The psalm falls into two main parts: vv. 1-7 and 8-12. The former division deals with the inner side of the devout life, its access to God, to whom sinful men cannot approach, the latter with the outward side, the conduct, "the way" in which the psalmist seeks to be led, and in which sinful men come to ruin because they will not walk. Naturally the inward comes first, for communion with God in the secret place of the Most High must precede all walking in His way and all blessed experience of His protection, with the joy that springs from it. These two halves of the psalm are arranged in inverted parallelism, the first verse of the second part (ver. 8) corresponding to the last verse of the first (ver. 7) and being, like it, purely personal; vv. 9 and 10 corresponding similarly to vv. 4-6 and, like them, painting the character and fate of evil-doers; and, finally, vv. 11, 12, answering to vv. 1-3 and representing the blessedness of the devout soul, as in the one case led and protected by God and therefore glad, and in the other abiding in His presence. The whole is a prayerful meditation on the inexhaustible theme of the contrasted blessedness of the righteous and misery of the sinner as shown in the two great halves of life: the inward of communion and the outward of action.
In the first part (vv. 1-7) the central thought is that of access to God's presence, as the desire and purpose of the psalmist (1-3), as barred to evil-doers (4-6), and as permitted to, and embraced as his chief blessing by, the singer (7). The petition to be heard in vv. 1 and 2 passes into confidence that he is heard in ver. 3. There is no shade of sadness nor trace of struggle with doubt in this prayer, which is all sunny and fresh, like the morning sky, through which it ascends to God. "Consider [or Understand] my meditation"—the brooding, silent thought is spread before God, who knows unspoken desires, and "understands thoughts afar off." The contrast between "understanding the meditation" and "hearkening to the voice of my cry" is scarcely unintentional, and gives vividness to the picture of the musing psalmist, in whom, as he muses, the fire burns, and he speaks with his tongue, in a "cry" as loud as the silence from which it issued had been deep. Meditations that do not pass into cries and cries which are not preceded by meditations are alike imperfect. The invocation "my King" is full of meaning if the singer be David, who thus recognises the delegated character of his own royalty; but whoever wrote the psalm, that expression equally witnesses to his firm grasp of the true theocratic idea.
Noteworthy is the intensely personal tone of the invocation in both its clauses, as in the whole of these first verses, in every clause of which "my" or "I" occurs. The poet is alone with God and seeking to clasp still closer the guiding hand, to draw still nearer to the sweet and awful presence where is rest. The invocation holds a plea in itself. He who says, "My King and my God," urges the relation, brought about by God's love and accepted by man's faith, as a ground for the hearing of his petition.

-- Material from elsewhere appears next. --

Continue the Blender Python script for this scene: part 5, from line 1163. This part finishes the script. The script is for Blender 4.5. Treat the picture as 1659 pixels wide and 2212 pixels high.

And so prayer passes into swift assurance; and with a new turn in thought, marked by the repetition of the name "Jehovah" (ver. 3), he speaks his confidence and his resolve. "In the morning" is best taken literally, whether we suppose the psalm to have been composed for a morning song or no. Apparently the compilers of the first Psalter placed it next to Psalm iv., which they regarded as an evening hymn, for this reason. "I will lay me down and sleep" is beautifully followed by "In the morning shalt Thou hear my voice." The order of clauses in ver. 3 is significant in its apparent breach of strict sequence, by which God's hearing is made to precede the psalmist's praying. It is the order dictated by confidence, and it is the order in which the thoughts rise in the trustful heart. He who is sure that God will hear will therefore address himself to speak. First comes the confidence, and then the resolve. There are prayers wrung from men by sore need, and in which doubt causes faltering, but the happier, serener experience is like that of this singer. He resolves to "order" his prayer, using there the word employed for the priest's work in preparing the materials for the morning sacrifice. Thus he compares his prayer to it, and stands at the same level as the writer of Psalm iv., with whose command to "offer the sacrifices of righteousness" this thought again presents a parallel.